In this proposed thematic curriculum based on the themes of net, batting and running games, physical education does not consist merely in imparting expertise, it involves awakening children's curiosity and interest in the questions of 'why' and 'how' things happen in the game.The teacher must be ready to guide when required, as well as be alert to the possibilities which emerge which the children could be helped to exploit. The plan for a lesson might be as follows:

  • Begin with a game, whether already known or newly invented
  • The game is suspended as problems arise or weaknesses become evident
  • These problems are investigated
  • Discoveries are shared and the solutions examined
  • The techniques involved are practised and 'coached'
  • The game is resumed with particular attention on the points which have been examined and practised.
In this approach, games are structured situations for experimenting, problem solving and discovery.

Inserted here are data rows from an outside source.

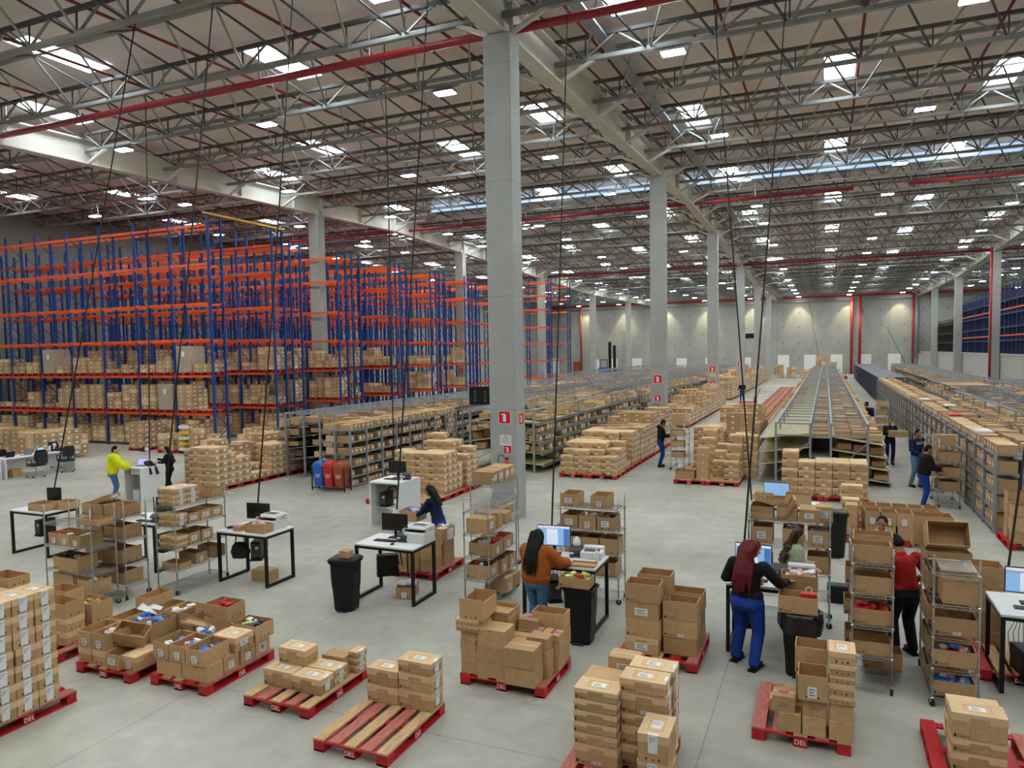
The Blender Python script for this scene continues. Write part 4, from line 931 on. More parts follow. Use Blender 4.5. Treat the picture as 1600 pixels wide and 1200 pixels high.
def load(x, y, z, w, d, h, side=1):                              # pallet load of cartons, only its outer faces
    nx, ny, nz = max(1, round(w/.48)), max(1, round(d/.3)), max(1, round(h/.2))
    blk('', x, y, [[nz-(RND.random() < .15) for _ in range(nx)] for _ in range(ny)], w=w/nx, d=d/ny, h=.2, side=side, solo=False, z=z)
wk = 0
for li, z in enumerate((1.70, 3.51)):
    for i in range(9):
        for s in range(2):
            xx = -26.5-RB*i-.08-1.1*(s+1)-.02*s
            pallet(xx, 25.86, 'red pallet, %s from the rack end on %s level of the nearest rack' % (ORD[i*2+s], ORD[li]), wx=1.08, wy=1.0, z=z, parts=False)
            hh = RND.choice((.2, .4, .6, .4, .9) if li else (.2, 1.2, 1.2, 1.3, 0, .8))
            if (li, i, s) in ((1, 0, 1), (0, 1, 0), (1, 4, 1)):
                wk += 1; t = thing('wrapped_load', ['tall', 'low', 'narrow'][wk-1]+' film wrapped pallet load with a white sheet on the nearest rack', 'pallet load', (xx+.5, 26.4, z+L2), 0)
                MB().bevbox(-.5, -.48, 0, .5, .42, 1.25, .04).build('film', 'wrap', t); MB().box(-.1, -.49, .75, .1, -.485, 1.0).build('paper_label', 'paper', t); load(xx+.05, 25.96, z+L2, .9, .82, 1.2)
            elif hh: load(xx+.03, 25.88, z+L2, 1.0, .95, hh)
for li, z in enumerate((1.70, 3.51)):
    for r, yy in enumerate((30.2, 31.57, 35.7, 37.1, 41.2)):
        for i in range(9 if r < 2 else 5):
            for s in range(2):
                xx = -26.5-RB*i-.08-1.1*(s+1)-.02*s
                if r in (0, 2, 4) and i < 5: pallet(xx, yy-.05, 'red pallet with cartons, %s from the end, %s level, %s rack row back' % (ORD[i*2+s], ORD[li], ORD[r]), wx=1.08, wy=1.0, z=z, parts=False)
                load(xx+.03, yy, z+L2, 1.0, .95, RND.choice((.6, 1.0, 1.2, .4, 1.3)))
for r, yy in enumerate((25.95, 30.2, 35.7, 41.2)):
    for i in range(9):
        for s in range(2): load(-26.5-RB*i-.08-1.1*(s+1), yy, L2, 1.0, .95, RND.choice((.8, 1.0, 1.2, 1.3, .6)))
for yy in (46.7, 52.2):
    for z in (1.7, 3.51):
        for i in range(2): load(-27.8-1.2*i, yy, z+L2, 1.0, .95, RND.choice((.6, 1.2)))
# dark blue racks and mesh cages behind the partition
for k in range(16):
    y = 55.5+4.6*k; t = thing('cage_rack', 'dark blue mesh rack behind the low partition, %s from the camera' % ORD[k], 'rack', (14.9, y, 0)); b = MB(); top = 9.6 if k < 11 else 7.8
    for i in range(4): b.bar((0, i*1.5, 0), (0, i*1.5, top), .09, .09); b.bar((1.2, i*1.5, 0), (1.2, i*1.5, top), .09, .09)
    b.build('upright', 'navy_steel' if k < 11 else 'cage_dark', t); b = MB()
    for z in [1.1+1.2*i for i in range(7)]:
        if z < top: b.box(-.05, 0, z-.06, .05, 4.5, z+.06).box(1.15, 0, z-.06, 1.25, 4.5, z+.06).box(0, 0, z-.01, 1.2, 4.5, z+.01)
    for i in range(18): b.bar((.6, .25*i, 0), (.6, .25*i, top-.3), .04, .04)
    b.build('mesh_panel', 'navy_steel' if k < 11 else 'cage_dark', t)
    if k < 11:
        for z in (5.15, 7.5): MB().box(-.1, 0, z-.06, -.03, 4.58, z+.06).build('beam', 'rack_orange', t)
# ---------------------------------------------------------------- bolted shelving and flow racks
def shelving(label, x0, x1, y0, y1, levels, bay, top, face, post='galv', board='shelf_grey', rows=1):
    t = thing('steel_shelving', label, 'shelving', ((x0+x1)/2, y0, 0)); w = x1-x0; n = max(1, round((y1-y0)/bay))
    pm = cached(('spost', top, post), lambda: MB().box(-.03, -.03, 0, -.022, .03, top).box(-.03, -.03, 0, .03, -.022, top).box(.022, -.03, 0, .03, .03, top).mesh('post', post))
    for i in range(n+1):
        for x in ([-w/2, w/2] if rows == 1 else [-w/2, 0, w/2]): link('post', pm, t, (x, (y1-y0)*i/n, 0))
    for z in levels: MB().box(-w/2-.02, -.02, z-.035, w/2+.02, y1-y0+.02, z).build('shelf_board', board, t)
    e = MB()
    for k in range(len(levels)-1): e.box(-w/2, -.015, levels[k]+.15, w/2, -.005, levels[k]+.17)
    return t
shelving('long grey shelving full of cartons behind the three recycling bins', -15.37, -14.19, 19.55, 26.95, (.06, .35, .69, 1.09, 1.49, 1.88), .925, 1.92, 1, rows=2)
SM = {}
def shelf_carton(label, x, y, z, w, d, h, face, grp=None):
    def f():
        b = MB(); b.bevbox(-w/2, -d/2, 0, w/2, d/2, h, .004, 0); b.box(-w/2, -d/2, h-.004, w/2, d/2, h+.001, 1)
        b.box(face*w/2-.002, -.035, h*.35, face*w/2+.002, .035, h*.7, 2); b.box(face*w/2-.0025, -d*.38, h*.1, face*w/2+.0025, -d*.25, h*.28, 3)
        return b.mesh('shelf_carton', ['cardboard', 'cardboard_pale', 'paper', 'ink'])
    o = link('shelf_carton', cached(('sc', w, d, h, face), f), None, (x, y, z), RND.uniform(-.03, .03)); return tag(o, label, 'cardboard box', grp)
for lv, z in enumerate((.06, .35, .69, 1.09, 1.49, 1.88)):
    for bnum in range(8):
        y = 19.6+.925*bnum; k = 0
        while y < 19.55+.925*(bnum+1)-.2:
            d = .2
            if RND.random() > .14:
                shelf_carton('carton %s in bay %s, %s shelf up, shelving behind the recycling bins' % (ORD[k], ORD[bnum], ORD[lv]), -14.39-RND.uniform(0, .05), y+d/2, z, .4, d, RND.choice((.17, .2, .2)) if lv else .15, 1)
            k += 1; y += d+.02
for z in (.35, .69, 1.09, 1.49):
    for x in (-15.2, -14.75): sbox(x, 19.6, z, .4, .3, .2)
for j in range(26): sbox(-15.3, 19.6+.28*j, 1.88, .42, .26, .18); 
for nm, y0, y1, pb in (('near', 19.4, 38.95, 'galv'), ('far', 39.4, 61.0, 'galv')):
    shelving('%s stretch of the long shelving right of the middle aisle' % nm, 3.56, 4.66, y0, y1, (.12, .55, .96, 1.39, 1.82), 1.22, 1.9, -1, rows=2)
for lv, z in enumerate((.12, .55, .96, 1.39, 1.82)):
    for bnum in range(16):
        y = 19.45+1.222*bnum; k = 0
        while y < 19.4+1.222*(bnum+1)-.24:
            if RND.random() > .08:
                if bnum < 6: shelf_carton('carton %s in bay %s, %s shelf up, near stretch of the right shelving' % (ORD[k], ORD[bnum], ORD[lv]), 3.8, y+.125, z, .42, .25, RND.choice((.26, .28, .3)) if lv < 4 else .22, -1)
                else: sbox(3.6, y, z, .42, .27, .28 if lv < 4 else .22, 4)
            k += 1; y += .285
    for j in range(74): sbox(3.6, 39.45+.288*j, z, .42, .28, .28 if lv < 4 else .22, 4)
for j in range(134): sbox(4.18+RND.uniform(-.02, .05), 19.5+.31*j, 1.82, .45, .29, RND.choice((.18, .22, .1)))
for z in (.12, .55, .96, 1.39): sbox(4.1, 19.5, z, .46, .4, .26, 1)
for k, (x, y, m) in enumerate(((3.8, 22.3, 'paper'), (3.85, 27.3, 'goods_red'), (4.3, 31.5, 'foam'), (3.85, 35, 'paper'))): tag(MB().bevbox(-.18, -.35, 0, .18, .35, .05, .02).build('loose_pack', m, None, (x, y, 2.05)), '%s loose %s pack on top of the right shelving' % (ORD[k], ('white', 'red', 'white foam', 'flat white')[k]), 'pack')
shelving('long empty blue grey shelving beyond the cartons on the right', 3.65, 5.6, 61.6, 112, (.1, .5, .9, 1.3, 1.7, 2.0), 2.8, 2.02, -1, 'shelf_dark', 'shelf_dark', rows=2)
def flow_rack(label, x0, x1, y0, y1, top, px, bay, ltray=None, rtray=None, fill=.6, yel=True, bw=.42, lfill=None):
    t = thing('flow_rack', label, 'flow rack', (0, 0, 0)); n = max(1, round((y1-y0)/bay)); ys = [y0+(y1-y0)*i/n for i in range(n+1)]
    pm = cached(('fpost', top), lambda: MB().bevbox(-.035, -.035, 0, .035, .035, top, .006).mesh('post', 'galv'))
    for y in ys:
        for x in px: link('post', pm, t, (x, y, 0))
    for x in px: MB().box(x-.03, y0, top-.06, x+.03, y1, top).build('top_rail', 'galv', t)
    for k in range(2*n+1 if y1-y0 < 60 else n+1):
        y = y0+(y1-y0)*k/(2*n if y1-y0 < 60 else n); MB().box(x0, y-.02, top-.05, x1, y+.02, top-.01).build('cross_bar', 'galv', t)
    if len(px) == 4 and px[2]-px[1] < .7:
        for z in (.9, 1.5): MB().box(px[1], y0, z-.03, px[2], y1, z).build('mid_shelf', 'galv', t)
        y = y0+.1
        while y < y1-.4:
            if RND.random() < .85: sbox(px[1]+.06, y, 1.5, .48, .28, RND.choice((.1, .16, .2)))
            y += .3
    b = MB()
    for a, c in zip(px[:-1], px[1:]):
        if c-a > .8: b.bar((a, y0, .3), (c, y0, top*.7), .03, .03); b.box(a, y0-.02, top*.78, c, y0+.02, top*.78+.05)
    if b.v: b.build('end_brace', 'galv', t)
    for tr, s in ((ltray, -1), (rtray, 1)):
        if not tr: continue
        xo, xi, zs, rise = tr
        for k, z in enumerate(zs):
            b = MB(); dx = .06*(len(zs)-1-k)*s; o = xo+dx
            b.prism([(o, z), (xi, z+rise), (xi, z+rise+.02), (o, z+.02)], lambda u, v, q: (u, q, v), y0+.05, y1-.05, 1 if yel else 0)
            b.box(min(o, o-s*.05), y0, z-.05, max(o, o-s*.05), y1, z+.05, 0)
            if yel:
                m = int((y1-y0)/.2)
                if m < 400:
                    for q in range(m): yy = y0+.08+q*.2; b.prism([(o, z+.02), (xi, z+rise+.02), (xi, z+rise+.026), (o, z+.026)], lambda u, v, w_: (u, w_, v), yy, yy+.045, 0)
            b.build('lane_tray', ['galv', 'tray_yellow'], t)
            y = y0+.1
            while y < y1-.4:
                d = RND.uniform(.26, .32)
                if RND.random() < (fill if s > 0 or lfill is None else lfill):
                    hh = RND.choice((.16, .2, .24))
                    x_ = o if s < 0 else o-bw; sbox(x_-s*.06, y, z+.07+rise*.1, bw, d, hh, 2 if s > 0 else 4)
                    if RND.random() < .8: sbox(x_-s*(bw+.1), y, z+.07+rise*.45, bw, d, hh)
                    if len(px) == 4 and s > 0 and RND.random() < .9: sbox(x_-s*(bw*2+.14), y, z+.07+rise*.7, bw, d, hh*.9)
                y += d+.01
    return t
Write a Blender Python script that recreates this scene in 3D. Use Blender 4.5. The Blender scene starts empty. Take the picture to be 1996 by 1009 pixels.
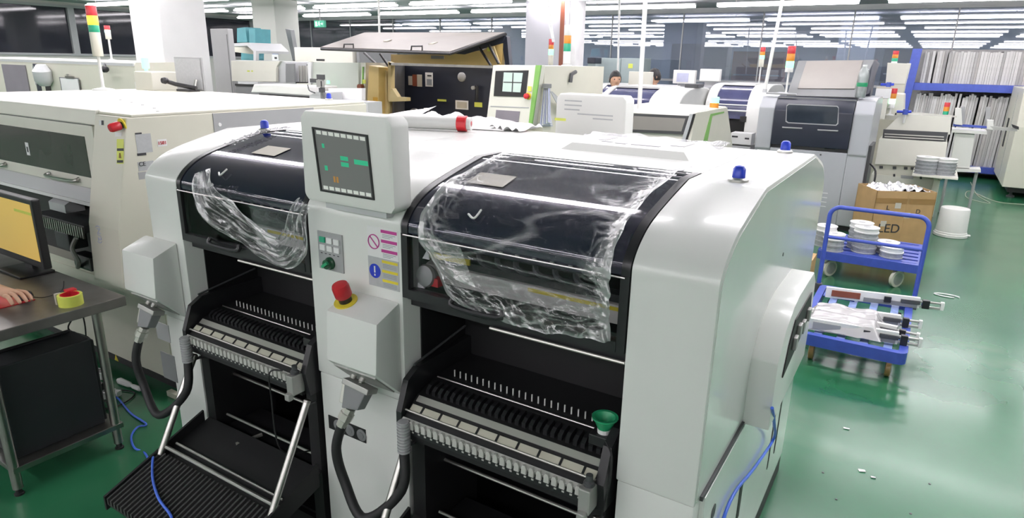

Children are encouraged to notice what is worth investigating, practising and discovering, and to put forward suggestions and questions. A most important function of the teacher at such times is to set questions and to follow up children's responses and discoveries. Teacher skill in posing questions is important. Discussions between teacher and student/s, and between the students themselves, will play a more important part in this approach to games teaching than a 'conventional approach'.

In a games lesson, the teacher might regulate any of the following as a starting point for game design:
- apparatus
- playing area
- rules
- numbers per side

These general principles outlined above govern the planning of games teaching that has a focus on movement education. That is, to teach for understanding of the essential features of games and the opportunities these features afford.

# The approach just outlined and its rational, was first proposed in 1969 in the text: Mauldon, E., & Redfern, H. (1969). Games teaching: A new approach for the primary school. London: MacDonald and Evans. People familiar with a game-based or 'tactical models' for games teaching will see many similarities in the Mauldon & Redfern approach outlined above and Teaching Games for Understanding (UK), Game Sense (Australia) and Tactical Games (USA). 

I first came across Mauldon & Redfern's work in 2010 while researching for my PhD, 'Rethinking Sport Teaching in Physical Education'. I was struck by how similar the 'new approach' they proposed was to explanations and demonstrations of 'progressive' approaches to games and sport teaching in PE. I suspect that if one was to see this New Approach in action on 'teaching rounds' today, it would still be considered a new, progressive or innovative way of teaching primary school PE by many.